What do you think is the biggest issue for women in the workplace?
I think the biggest issue for women in the work place is inequity at home and in the workplace. There seems to be an expectation that women should take care of home completely and then be able to take care of work completely all for less pay. I do think that is changing a bit... but we still have a ways to go.

How has mentorship made a difference in your professional and personal life?
I think of mentorship as not just from those that come before you or have more experience than you, but also as a lateral sharing of experiences between people in similar businesses. I've learned so much from people I've worked with. No one can build a business or develop into a successful leader without the help of others. I have been fortunate to have good people around me which is critical. You want good mentorship from good people so choose wisely. I would not be where I am today if it weren't for the brilliant advice and guidance of so many, personally and professionally. And the truth is that personal and professional overlaps.

Which other female leaders do you admire and why?
There are so many that I can't name them all. From Robin Roberts to Pamela Thomas Graham to Tina Brown to my partner, Nikki Silver and others who may not have public recognition.
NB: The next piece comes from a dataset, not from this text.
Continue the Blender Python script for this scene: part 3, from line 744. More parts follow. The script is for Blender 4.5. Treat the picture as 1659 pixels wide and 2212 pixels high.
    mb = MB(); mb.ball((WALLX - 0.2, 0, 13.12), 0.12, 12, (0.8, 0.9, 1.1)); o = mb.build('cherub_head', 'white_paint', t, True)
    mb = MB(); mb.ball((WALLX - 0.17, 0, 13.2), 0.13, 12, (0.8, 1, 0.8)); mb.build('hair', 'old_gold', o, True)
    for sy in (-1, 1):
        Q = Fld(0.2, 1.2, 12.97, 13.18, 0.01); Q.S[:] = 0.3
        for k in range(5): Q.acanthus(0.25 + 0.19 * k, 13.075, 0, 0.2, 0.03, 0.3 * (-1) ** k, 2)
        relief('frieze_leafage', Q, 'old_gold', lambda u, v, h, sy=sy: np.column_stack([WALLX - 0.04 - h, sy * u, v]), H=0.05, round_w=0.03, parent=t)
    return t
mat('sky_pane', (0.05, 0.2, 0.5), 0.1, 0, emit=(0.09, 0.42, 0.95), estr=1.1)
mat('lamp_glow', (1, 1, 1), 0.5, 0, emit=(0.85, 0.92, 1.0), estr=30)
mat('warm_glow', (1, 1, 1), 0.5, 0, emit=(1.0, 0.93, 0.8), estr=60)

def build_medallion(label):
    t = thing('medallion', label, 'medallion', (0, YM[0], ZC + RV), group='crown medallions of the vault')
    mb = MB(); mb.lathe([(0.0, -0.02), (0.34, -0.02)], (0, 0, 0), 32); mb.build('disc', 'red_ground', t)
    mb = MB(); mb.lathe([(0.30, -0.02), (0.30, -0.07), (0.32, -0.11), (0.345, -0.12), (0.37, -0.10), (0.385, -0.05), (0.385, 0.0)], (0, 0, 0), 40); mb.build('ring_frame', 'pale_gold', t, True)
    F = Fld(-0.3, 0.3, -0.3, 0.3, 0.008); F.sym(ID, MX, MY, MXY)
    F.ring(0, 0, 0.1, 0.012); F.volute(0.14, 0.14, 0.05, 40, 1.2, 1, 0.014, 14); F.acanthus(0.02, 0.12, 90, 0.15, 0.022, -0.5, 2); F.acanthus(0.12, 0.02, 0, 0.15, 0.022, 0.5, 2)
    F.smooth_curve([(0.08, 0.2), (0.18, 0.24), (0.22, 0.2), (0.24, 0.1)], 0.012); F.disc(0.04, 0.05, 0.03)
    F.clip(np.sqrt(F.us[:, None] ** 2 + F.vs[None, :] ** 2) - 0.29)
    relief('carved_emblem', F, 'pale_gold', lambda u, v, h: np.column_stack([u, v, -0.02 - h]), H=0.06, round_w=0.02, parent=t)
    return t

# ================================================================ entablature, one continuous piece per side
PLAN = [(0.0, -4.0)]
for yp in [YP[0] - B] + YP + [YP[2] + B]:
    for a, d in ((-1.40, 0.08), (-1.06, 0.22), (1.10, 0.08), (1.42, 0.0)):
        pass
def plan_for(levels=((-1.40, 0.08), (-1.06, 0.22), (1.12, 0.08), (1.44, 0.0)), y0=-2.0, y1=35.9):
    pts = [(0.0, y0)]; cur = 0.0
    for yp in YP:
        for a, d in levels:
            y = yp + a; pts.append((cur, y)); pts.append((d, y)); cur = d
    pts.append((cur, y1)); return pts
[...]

What I admire in these women is their incredible intelligence, drive, passion and energy. They have the gumption to go out in the world and make their mark through their own unique talent and they don't apologize for it. They adapt, they are flexible and they keep going. They go for it. They are audacious and we are better for it.

What do you want Queen Bee to accomplish?
I hope Queen Bee inspires and encourages men and women to turn their dreams into incredible ventures. While there is absolutely risk in starting and building one's own business, it is so much fun and so gratifying when it works. And the advice given by our illustrious panel of judges is good for everyone from the first time business owner to the seasoned entrepreneur. I hope everyone finds a bit of a takeaway from the show. I know I did.